§ **Recorded information**:
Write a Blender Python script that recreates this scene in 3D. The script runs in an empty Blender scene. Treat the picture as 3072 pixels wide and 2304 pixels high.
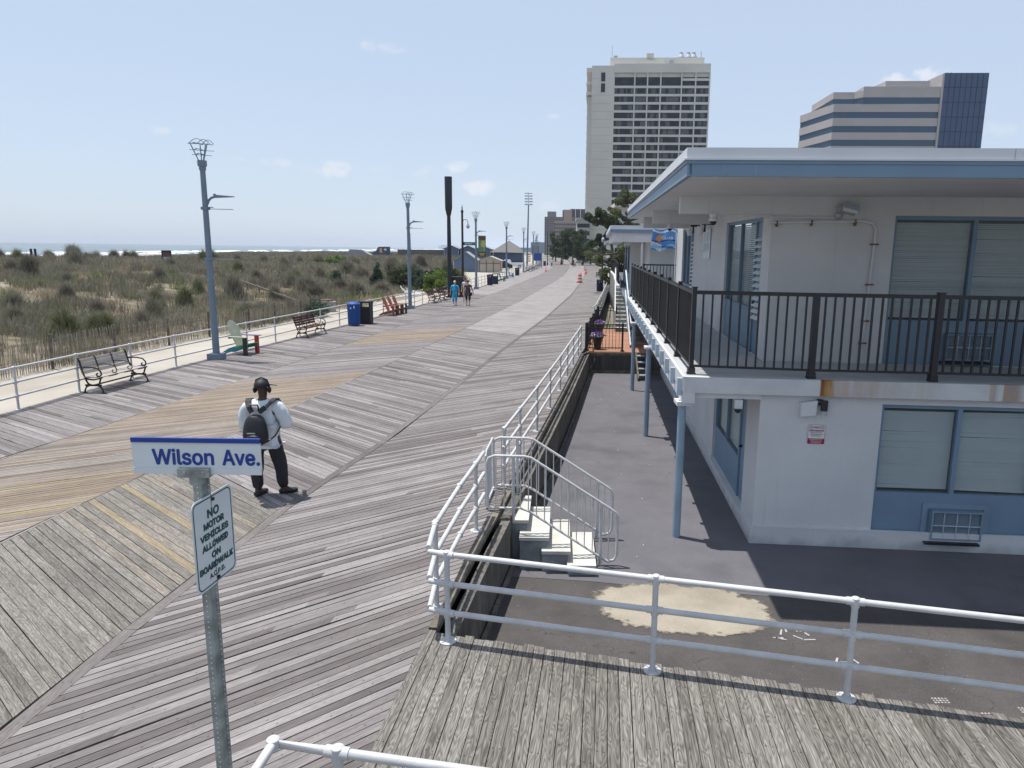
import bpy, bmesh, math, random
import numpy as np
from mathutils import Vector, Matrix, noise
R=random.Random(7)
sc=bpy.context.scene
COL=sc.collection
PI=math.pi
# ------------------------------------------------------------------ materials
def mat(name,c,rough=.6,metal=0.,var=.08,scale=3.,bump=0.,bscale=30.,spec=.4,c2=None,isl=0.,coat=0.):
    m=bpy.data.materials.new(name); m.use_nodes=True; nt=m.node_tree; N=nt.nodes; L=nt.links
    b=N['Principled BSDF']; b.inputs['Roughness'].default_value=rough; b.inputs['Metallic'].default_value=metal
    b.inputs['Specular IOR Level'].default_value=spec
    if coat: b.inputs['Coat Weight'].default_value=coat
    tc=N.new('ShaderNodeTexCoord'); ns=N.new('ShaderNodeTexNoise'); ns.inputs['Scale'].default_value=scale; ns.inputs['Detail'].default_value=6
    L.new(tc.outputs['Object'],ns.inputs['Vector'])
    mx=N.new('ShaderNodeMix'); mx.data_type='RGBA'
    rp=N.new('ShaderNodeMapRange'); rp.inputs[1].default_value=.3; rp.inputs[2].default_value=.7
    L.new(ns.outputs['Fac'],rp.inputs[0]); L.new(rp.outputs[0],mx.inputs[0])
    a=[max(0,x*(1-var)) for x in c]; z=[min(1,x*(1+var)) for x in c] if c2 is None else list(c2)
    mx.inputs[6].default_value=(*a,1); mx.inputs[7].default_value=(*z,1)
    out=mx.outputs[2]
    if isl:
        g=N.new('ShaderNodeNewGeometry'); mr=N.new('ShaderNodeMapRange'); mr.inputs[3].default_value=1-isl; mr.inputs[4].default_value=1+isl
        L.new(g.outputs['Random Per Island'],mr.inputs[0])
        vm=N.new('ShaderNodeVectorMath'); vm.operation='SCALE'; L.new(out,vm.inputs[0]); L.new(mr.outputs[0],vm.inputs['Scale']); out=vm.outputs[0]
    L.new(out,b.inputs['Base Color'])
    if bump:
        n2=N.new('ShaderNodeTexNoise'); n2.inputs['Scale'].default_value=bscale; n2.inputs['Detail'].default_value=4
        L.new(tc.outputs['Object'],n2.inputs['Vector'])
        bp=N.new('ShaderNodeBump'); bp.inputs['Strength'].default_value=bump; bp.inputs['Distance'].default_value=.02
        L.new(n2.outputs['Fac'],bp.inputs['Height']); L.new(bp.outputs[0],b.inputs['Normal'])
    return m
def ramp(N,L,fac,stops,interp='LINEAR'):
    r=N.new('ShaderNodeValToRGB'); cr=r.color_ramp; cr.interpolation=interp
    while len(cr.elements)<len(stops): cr.elements.new(.5)
    for e,(p,c) in zip(cr.elements,stops): e.position=p; e.color=(*c,1) if len(c)==3 else c
    L.new(fac,r.inputs[0]); return r.outputs[0]
def math_(N,L,op,a,b=None,c=None):
    n=N.new('ShaderNodeMath'); n.operation=op
    for i,v in enumerate((a,b,c)):
        if v is None: continue
        if hasattr(v,'links') or hasattr(v,'is_linked'): L.new(v,n.inputs[i])
        else: n.inputs[i].default_value=v
    return n.outputs[0]
def board_mat(name,stops,grain=.35,nail=.85,bw=.14,dark=(.55,.5,.47),figure=.5):
    """weathered plank: tint per island, grain along UV.x, nails in rows"""
    m=bpy.data.materials.new(name); m.use_nodes=True; nt=m.node_tree; N=nt.nodes; L=nt.links
    b=N['Principled BSDF']; b.inputs['Roughness'].default_value=.85; b.inputs['Specular IOR Level'].default_value=.15
    g=N.new('ShaderNodeNewGeometry'); isl=g.outputs['Random Per Island']
    base=ramp(N,L,isl,stops)
    uv=N.new('ShaderNodeUVMap'); sp=N.new('ShaderNodeSeparateXYZ'); L.new(uv.outputs[0],sp.inputs[0])
    off=math_(N,L,'MULTIPLY',isl,97.)
    cb=N.new('ShaderNodeCombineXYZ'); L.new(math_(N,L,'MULTIPLY',sp.outputs[0],3.2),cb.inputs[0]); L.new(math_(N,L,'MULTIPLY',sp.outputs[1],75.),cb.inputs[1]); L.new(off,cb.inputs[2])
    n1=N.new('ShaderNodeTexNoise'); n1.inputs['Scale'].default_value=1.; n1.inputs['Detail'].default_value=5; n1.inputs['Distortion'].default_value=.4; L.new(cb.outputs[0],n1.inputs['Vector'])
    # cathedral figure
    cb2=N.new('ShaderNodeCombineXYZ'); L.new(math_(N,L,'MULTIPLY',sp.outputs[0],2.2),cb2.inputs[0]); L.new(math_(N,L,'MULTIPLY',sp.outputs[1],13.),cb2.inputs[1]); L.new(off,cb2.inputs[2])
    n2=N.new('ShaderNodeTexNoise'); n2.inputs['Scale'].default_value=1.; n2.inputs['Detail'].default_value=1; L.new(cb2.outputs[0],n2.inputs['Vector'])
    ring=math_(N,L,'SINE',math_(N,L,'MULTIPLY',n2.outputs['Fac'],70.))
    ring=math_(N,L,'MULTIPLY_ADD',ring,.5,.5)
    gr=N.new('ShaderNodeMapRange'); gr.inputs[1].default_value=.3; gr.inputs[2].default_value=.7; gr.inputs[3].default_value=1-grain; gr.inputs[4].default_value=1+grain*.55; L.new(n1.outputs['Fac'],gr.inputs[0])
    rr=N.new('ShaderNodeMapRange'); rr.inputs[3].default_value=1-grain*figure; rr.inputs[4].default_value=1.+grain*figure*.25; L.new(ring,rr.inputs[0])
    f=math_(N,L,'MULTIPLY',gr.outputs[0],rr.outputs[0])
    # large blotches over the walk
    tc=N.new('ShaderNodeTexCoord'); nb=N.new('ShaderNodeTexNoise'); nb.inputs['Scale'].default_value=.7; nb.inputs['Detail'].default_value=6; L.new(tc.outputs['Object'],nb.inputs['Vector'])
    bb=N.new('ShaderNodeMapRange'); bb.inputs[1].default_value=.3; bb.inputs[2].default_value=.7; bb.inputs[3].default_value=.86; bb.inputs[4].default_value=1.1; L.new(nb.outputs['Fac'],bb.inputs[0])
    f=math_(N,L,'MULTIPLY',f,bb.outputs[0])
    # nails
    if nail:
        u=math_(N,L,'FRACT',math_(N,L,'DIVIDE',sp.outputs[0],nail))
        du=math_(N,L,'MULTIPLY',math_(N,L,'ABSOLUTE',math_(N,L,'SUBTRACT',u,.5)),nail)
        dv=math_(N,L,'ABSOLUTE',math_(N,L,'SUBTRACT',math_(N,L,'ABSOLUTE',math_(N,L,'SUBTRACT',sp.outputs[1],bw/2)),bw*.27))
        dd=math_(N,L,'SQRT',math_(N,L,'ADD',math_(N,L,'MULTIPLY',du,du),math_(N,L,'MULTIPLY',dv,dv)))
        nl=math_(N,L,'GREATER_THAN',dd,.0075)
        nf=math_(N,L,'MULTIPLY_ADD',nl,.65,.35)
        f=math_(N,L,'MULTIPLY',f,nf)
    vm=N.new('ShaderNodeVectorMath'); vm.operation='SCALE'; L.new(base,vm.inputs[0]); L.new(f,vm.inputs['Scale'])
    L.new(vm.outputs[0],b.inputs['Base Color'])
    bp=N.new('ShaderNodeBump'); bp.inputs['Strength'].default_value=.5; bp.inputs['Distance'].default_value=.004
    L.new(f,bp.inputs['Height']); L.new(bp.outputs[0],b.inputs['Normal'])
    return m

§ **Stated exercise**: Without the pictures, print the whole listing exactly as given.

§ **Result of the task**:
Write a Blender Python script that recreates this scene in 3D. The script runs in an empty Blender scene. Treat the picture as 3072 pixels wide and 2304 pixels high.
import bpy, bmesh, math, random
import numpy as np
from mathutils import Vector, Matrix, noise
R=random.Random(7)
sc=bpy.context.scene
COL=sc.collection
PI=math.pi
# ------------------------------------------------------------------ materials
def mat(name,c,rough=.6,metal=0.,var=.08,scale=3.,bump=0.,bscale=30.,spec=.4,c2=None,isl=0.,coat=0.):
    m=bpy.data.materials.new(name); m.use_nodes=True; nt=m.node_tree; N=nt.nodes; L=nt.links
    b=N['Principled BSDF']; b.inputs['Roughness'].default_value=rough; b.inputs['Metallic'].default_value=metal
    b.inputs['Specular IOR Level'].default_value=spec
    if coat: b.inputs['Coat Weight'].default_value=coat
    tc=N.new('ShaderNodeTexCoord'); ns=N.new('ShaderNodeTexNoise'); ns.inputs['Scale'].default_value=scale; ns.inputs['Detail'].default_value=6
    L.new(tc.outputs['Object'],ns.inputs['Vector'])
    mx=N.new('ShaderNodeMix'); mx.data_type='RGBA'
    rp=N.new('ShaderNodeMapRange'); rp.inputs[1].default_value=.3; rp.inputs[2].default_value=.7
    L.new(ns.outputs['Fac'],rp.inputs[0]); L.new(rp.outputs[0],mx.inputs[0])
    a=[max(0,x*(1-var)) for x in c]; z=[min(1,x*(1+var)) for x in c] if c2 is None else list(c2)
    mx.inputs[6].default_value=(*a,1); mx.inputs[7].default_value=(*z,1)
    out=mx.outputs[2]
    if isl:
        g=N.new('ShaderNodeNewGeometry'); mr=N.new('ShaderNodeMapRange'); mr.inputs[3].default_value=1-isl; mr.inputs[4].default_value=1+isl
        L.new(g.outputs['Random Per Island'],mr.inputs[0])
        vm=N.new('ShaderNodeVectorMath'); vm.operation='SCALE'; L.new(out,vm.inputs[0]); L.new(mr.outputs[0],vm.inputs['Scale']); out=vm.outputs[0]
    L.new(out,b.inputs['Base Color'])
    if bump:
        n2=N.new('ShaderNodeTexNoise'); n2.inputs['Scale'].default_value=bscale; n2.inputs['Detail'].default_value=4
        L.new(tc.outputs['Object'],n2.inputs['Vector'])
        bp=N.new('ShaderNodeBump'); bp.inputs['Strength'].default_value=bump; bp.inputs['Distance'].default_value=.02
        L.new(n2.outputs['Fac'],bp.inputs['Height']); L.new(bp.outputs[0],b.inputs['Normal'])
    return m
def ramp(N,L,fac,stops,interp='LINEAR'):
    r=N.new('ShaderNodeValToRGB'); cr=r.color_ramp; cr.interpolation=interp
    while len(cr.elements)<len(stops): cr.elements.new(.5)
    for e,(p,c) in zip(cr.elements,stops): e.position=p; e.color=(*c,1) if len(c)==3 else c
    L.new(fac,r.inputs[0]); return r.outputs[0]
def math_(N,L,op,a,b=None,c=None):
    n=N.new('ShaderNodeMath'); n.operation=op
    for i,v in enumerate((a,b,c)):
        if v is None: continue
        if hasattr(v,'links') or hasattr(v,'is_linked'): L.new(v,n.inputs[i])
        else: n.inputs[i].default_value=v
    return n.outputs[0]
def board_mat(name,stops,grain=.35,nail=.85,bw=.14,dark=(.55,.5,.47),figure=.5):
    """weathered plank: tint per island, grain along UV.x, nails in rows"""
    m=bpy.data.materials.new(name); m.use_nodes=True; nt=m.node_tree; N=nt.nodes; L=nt.links
    b=N['Principled BSDF']; b.inputs['Roughness'].default_value=.85; b.inputs['Specular IOR Level'].default_value=.15
    g=N.new('ShaderNodeNewGeometry'); isl=g.outputs['Random Per Island']
    base=ramp(N,L,isl,stops)
    uv=N.new('ShaderNodeUVMap'); sp=N.new('ShaderNodeSeparateXYZ'); L.new(uv.outputs[0],sp.inputs[0])
    off=math_(N,L,'MULTIPLY',isl,97.)
    cb=N.new('ShaderNodeCombineXYZ'); L.new(math_(N,L,'MULTIPLY',sp.outputs[0],3.2),cb.inputs[0]); L.new(math_(N,L,'MULTIPLY',sp.outputs[1],75.),cb.inputs[1]); L.new(off,cb.inputs[2])
    n1=N.new('ShaderNodeTexNoise'); n1.inputs['Scale'].default_value=1.; n1.inputs['Detail'].default_value=5; n1.inputs['Distortion'].default_value=.4; L.new(cb.outputs[0],n1.inputs['Vector'])
    # cathedral figure
    cb2=N.new('ShaderNodeCombineXYZ'); L.new(math_(N,L,'MULTIPLY',sp.outputs[0],2.2),cb2.inputs[0]); L.new(math_(N,L,'MULTIPLY',sp.outputs[1],13.),cb2.inputs[1]); L.new(off,cb2.inputs[2])
    n2=N.new('ShaderNodeTexNoise'); n2.inputs['Scale'].default_value=1.; n2.inputs['Detail'].default_value=1; L.new(cb2.outputs[0],n2.inputs['Vector'])
    ring=math_(N,L,'SINE',math_(N,L,'MULTIPLY',n2.outputs['Fac'],70.))
    ring=math_(N,L,'MULTIPLY_ADD',ring,.5,.5)
    gr=N.new('ShaderNodeMapRange'); gr.inputs[1].default_value=.3; gr.inputs[2].default_value=.7; gr.inputs[3].default_value=1-grain; gr.inputs[4].default_value=1+grain*.55; L.new(n1.outputs['Fac'],gr.inputs[0])
    rr=N.new('ShaderNodeMapRange'); rr.inputs[3].default_value=1-grain*figure; rr.inputs[4].default_value=1.+grain*figure*.25; L.new(ring,rr.inputs[0])
    f=math_(N,L,'MULTIPLY',gr.outputs[0],rr.outputs[0])
    # large blotches over the walk
    tc=N.new('ShaderNodeTexCoord'); nb=N.new('ShaderNodeTexNoise'); nb.inputs['Scale'].default_value=.7; nb.inputs['Detail'].default_value=6; L.new(tc.outputs['Object'],nb.inputs['Vector'])
    bb=N.new('ShaderNodeMapRange'); bb.inputs[1].default_value=.3; bb.inputs[2].default_value=.7; bb.inputs[3].default_value=.86; bb.inputs[4].default_value=1.1; L.new(nb.outputs['Fac'],bb.inputs[0])
    f=math_(N,L,'MULTIPLY',f,bb.outputs[0])
    # nails
    if nail:
        u=math_(N,L,'FRACT',math_(N,L,'DIVIDE',sp.outputs[0],nail))
        du=math_(N,L,'MULTIPLY',math_(N,L,'ABSOLUTE',math_(N,L,'SUBTRACT',u,.5)),nail)
        dv=math_(N,L,'ABSOLUTE',math_(N,L,'SUBTRACT',math_(N,L,'ABSOLUTE',math_(N,L,'SUBTRACT',sp.outputs[1],bw/2)),bw*.27))
        dd=math_(N,L,'SQRT',math_(N,L,'ADD',math_(N,L,'MULTIPLY',du,du),math_(N,L,'MULTIPLY',dv,dv)))
        nl=math_(N,L,'GREATER_THAN',dd,.0075)
        nf=math_(N,L,'MULTIPLY_ADD',nl,.65,.35)
        f=math_(N,L,'MULTIPLY',f,nf)
    vm=N.new('ShaderNodeVectorMath'); vm.operation='SCALE'; L.new(base,vm.inputs[0]); L.new(f,vm.inputs['Scale'])
    L.new(vm.outputs[0],b.inputs['Base Color'])
    bp=N.new('ShaderNodeBump'); bp.inputs['Strength'].default_value=.5; bp.inputs['Distance'].default_value=.004
    L.new(f,bp.inputs['Height']); L.new(bp.outputs[0],b.inputs['Normal'])
    return m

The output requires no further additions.